Del Potro benefited from some Thiem meltdown to take the fourth set in a tiebreak after saving a couple of match points with two aces.

But it was also his flat forehand, one of the best on the tour, that made the difference.

"I know people like when I hit hard with my forehands. People stand up from their chair when I hit good winners," said Del Potro.

"I like to do that. But it doesn't happen very often. When I feel that confidence to do my best shots, I know I can be dangerous for all the guys."

Next up for Del Potro is Swiss Roger Federer, whom he beat in the final here in 2009.
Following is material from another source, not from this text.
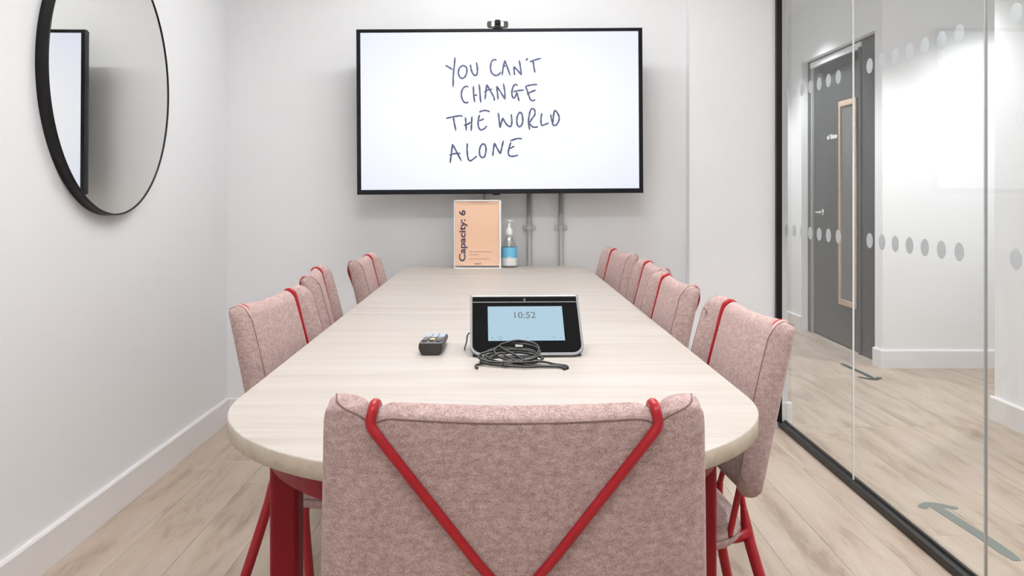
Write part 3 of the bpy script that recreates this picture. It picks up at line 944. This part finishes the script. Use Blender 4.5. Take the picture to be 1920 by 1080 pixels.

Federer, the third seed, eased into the last-eight with a 6-4, 6-2, 7-5 win over Philipp Kohlschreiber, taking his record over the German veteran to 12-0.

Eight years after losing to Del Potro in the Flushing Meadows final, Federer locks horns again with the giant Argentine in New York still convinced he should have won the match which ended his five-year reign as champion.

Del Potro was just 20 when he downed the Swiss legend 3-6, 7-6, 4-6, 7-6, 6-2 but Federer believes that he was the dominant force in that 2009 showdown.

"The only time when he was really better, in my opinion, was the fifth set. Obviously that was good enough to beat me that day," Federer said.

"I felt like that I left that match with a lot of regrets. Probably feels like one of those matches I would like to play over again.

"Feel like I would probably win it somehow because I should have been up maybe two sets to love."

Federer leads Del Potro 16-5 in their head-to-head record although his win in Miami this year represented the first time the pair had met in four years.